The next ten miles started with a brief and strenuous climb, but quickly mellowed out into a gradual descent. We stopped for water and snacks at mile 26, and then the real slog began. Thirty miles of nearly constant climbing in the Gifford Pinchot National Forest to reach the Windy Ridge overlook of Mt. St. Helens. For the first half or so, we were at least protected by the shade of the winding forest roads, but the latter half was more exposed to the rising heat. Scenic views of the St. Helens landscape provided some distraction from the climb, but not enough. Reaching Windy Ridge (the highest point of the ride) at mile 53 provided a nice respite and an opportunity to soak in the view, but I didn’t linger long, eager to wrap up the remaining 60 miles.

We stopped for a nice lunch at the Cascade Peaks overlook, a few miles on the return route after Windy Ridge. Typical for a long, supported ride, we stuffed our faces with bananas, PB&J, cookies, and whatever other high carb munchies were laying around. After refilling the water bottles, we took to the bikes again.

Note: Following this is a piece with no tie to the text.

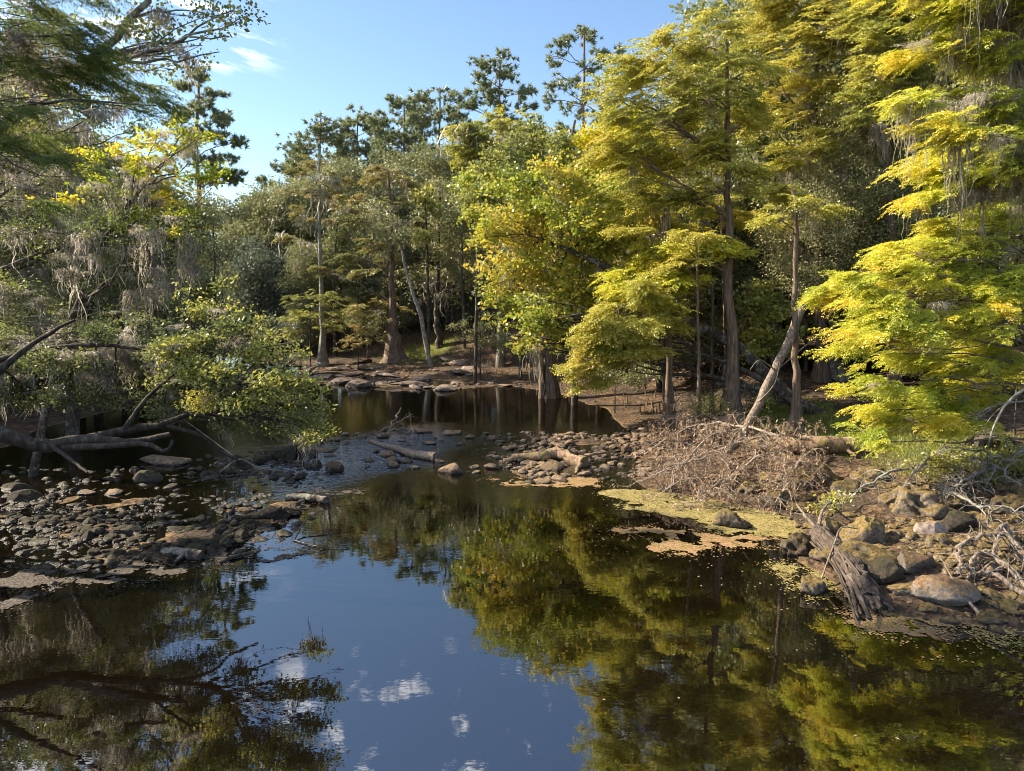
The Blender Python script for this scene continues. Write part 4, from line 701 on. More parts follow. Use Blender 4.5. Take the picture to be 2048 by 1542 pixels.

The next 25 miles were largely a continual descent with two moderate hills thrown in to make sure the legs were still working. But overall, the fast, windy downhill was a welcome change from the vertical assault that dominated the earlier part of the ride. Soon enough, we were back at the Iron Creek rest stop with 80 miles under wraps. 35 to go!

The mechanic working the repair stand at Iron Creek said “it was mostly rolling hills” for the rest of the ride, but with a 500 foot gradual climb over the next eight miles, I didn’t find much “rolling” – just a hill. At mile 92, I stopped at the last water stop to fill up the bottles for the final push. The lady helping out there assured me it was all downhill or flat for the rest of the way. I was doubtful, but it turned out to be accurate.

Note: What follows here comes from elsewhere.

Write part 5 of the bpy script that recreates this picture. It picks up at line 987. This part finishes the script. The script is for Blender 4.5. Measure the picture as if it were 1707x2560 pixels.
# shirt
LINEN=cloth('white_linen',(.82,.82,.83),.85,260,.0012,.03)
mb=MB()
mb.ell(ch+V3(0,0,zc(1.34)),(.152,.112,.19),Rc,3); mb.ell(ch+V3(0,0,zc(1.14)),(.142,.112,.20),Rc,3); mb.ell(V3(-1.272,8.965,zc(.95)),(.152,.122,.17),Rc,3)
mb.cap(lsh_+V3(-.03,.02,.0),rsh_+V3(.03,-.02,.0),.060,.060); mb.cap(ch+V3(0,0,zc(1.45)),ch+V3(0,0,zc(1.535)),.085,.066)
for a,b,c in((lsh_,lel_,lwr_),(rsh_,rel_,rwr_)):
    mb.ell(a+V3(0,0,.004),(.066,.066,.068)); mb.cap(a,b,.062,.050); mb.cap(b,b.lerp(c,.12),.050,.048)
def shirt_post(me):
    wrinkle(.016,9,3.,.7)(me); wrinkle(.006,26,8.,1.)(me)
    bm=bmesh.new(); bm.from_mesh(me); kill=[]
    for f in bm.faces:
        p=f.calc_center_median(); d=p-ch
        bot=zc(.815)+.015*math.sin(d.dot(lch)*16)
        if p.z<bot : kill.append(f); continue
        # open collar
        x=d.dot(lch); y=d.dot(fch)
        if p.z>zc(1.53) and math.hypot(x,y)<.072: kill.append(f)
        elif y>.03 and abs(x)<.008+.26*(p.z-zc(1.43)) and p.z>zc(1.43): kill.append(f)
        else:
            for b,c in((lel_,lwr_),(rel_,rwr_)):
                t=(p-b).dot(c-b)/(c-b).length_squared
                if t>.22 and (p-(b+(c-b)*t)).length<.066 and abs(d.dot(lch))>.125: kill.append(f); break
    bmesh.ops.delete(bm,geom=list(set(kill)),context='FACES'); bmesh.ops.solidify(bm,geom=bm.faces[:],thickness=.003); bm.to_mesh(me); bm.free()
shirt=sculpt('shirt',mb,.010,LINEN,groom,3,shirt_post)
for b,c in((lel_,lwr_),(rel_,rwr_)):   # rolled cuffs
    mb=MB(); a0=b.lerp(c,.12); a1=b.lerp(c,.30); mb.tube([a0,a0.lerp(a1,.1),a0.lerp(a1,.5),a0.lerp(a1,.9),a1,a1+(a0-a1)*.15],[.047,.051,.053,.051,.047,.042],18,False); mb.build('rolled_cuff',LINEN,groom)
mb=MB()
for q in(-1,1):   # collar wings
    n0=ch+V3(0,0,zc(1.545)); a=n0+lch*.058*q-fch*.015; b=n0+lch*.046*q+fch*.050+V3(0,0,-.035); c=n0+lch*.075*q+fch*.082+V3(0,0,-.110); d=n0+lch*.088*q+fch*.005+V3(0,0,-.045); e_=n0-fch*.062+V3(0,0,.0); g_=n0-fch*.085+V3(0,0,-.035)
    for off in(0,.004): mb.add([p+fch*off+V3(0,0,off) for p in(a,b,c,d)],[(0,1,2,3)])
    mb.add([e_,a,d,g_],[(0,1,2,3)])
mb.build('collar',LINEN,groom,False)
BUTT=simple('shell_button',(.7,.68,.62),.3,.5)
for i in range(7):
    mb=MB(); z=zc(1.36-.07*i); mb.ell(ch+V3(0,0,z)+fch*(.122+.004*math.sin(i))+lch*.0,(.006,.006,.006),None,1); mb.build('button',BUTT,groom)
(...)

My next incident happened a few miles later when I crashed on a downhill. I’m not exactly sure what happened. The bike was a little prone to overshifting on the rear cassette, and the front gears were occasionally a little off too. Combined with my lack of familiarity with the down tube shifting, I’d occasionally slip the chain off the front chain ring. Whatever I did this time, I caused the chain to wrap around the crank arms, which basically locked up the chain and caused me to quickly lose control. Fortunately I was able to scrub off a bit of speed on the downhill and do a “skid crash”, but I ended up going down fairly hard.

After regaining composure, and getting me, my bike, and the scattered debris of bottles and pump off the road, I figured out what was next. Body damage was limited to some bad scrapes on my arm and legs (and some ripped shorts), the chain was wrapped around the crank arm about three times, the handlebars were loose, and the right brake lever was displaced quite a bit from the fall. I was also hot and I was tired. I thought about waiting for the sag wagon, but as I settled down, and gradually began to deal with the bike issues, I became more determined to finish the ride. “I’ve ridden 95 miles so far, half uphill, I only have twenty to go. I am going to finish this fucking ride.” Or something like that stuck in my head.

Once I was convinced the bike was “ridable enough”, I ventured on. I finished off the descent back into Randle, and then turned right onto Highway 12 for the last sixteen miles, mostly flat, back to Packwood. I considered stopping off at a gas station to clean up the cuts, but I didn’t want to lose momentum and really I just wanted to be done with the ride. I counted down every last mile into town. Around 4:45pm, fifteen minutes before the 5pm cutoff, I rolled into the finish line, exhausted and stoked to be done.

We chilled at the finish line festival for a bit, enjoying a beer and throwing down more food. But with the three hour return to Seattle, we couldn’t hang long and soon packed up and headed back.

Upon returning home, Meagan dealt with my bruised body and Montlake Bike Shop is dealing with the bruised bikes. The Raleign has been restored to good working order, helping to assuage my conscience for crashing a bike that a kind stranger graciously loaned me. The Dean awaits a replacement fork, which is serving as a reminder that carbon fiber bike parts are quite freaking expensive. It’s also a little worrying that I’m getting to be on a first name basis with my bike mechanic.

The GoPro 30-second time lapse footage was “OK”. The battery crapped out about halfway through the ride (and I left the spare on top of my car in the parking log during the mad scramble to get ready…).

For a relative lack of training, I was pretty happy to finish the ride. Thanks to Dan and Tom for sharing in the fun and goading me into the adventure and to Alex for the loaner bike (and Ryan for helping secure it)!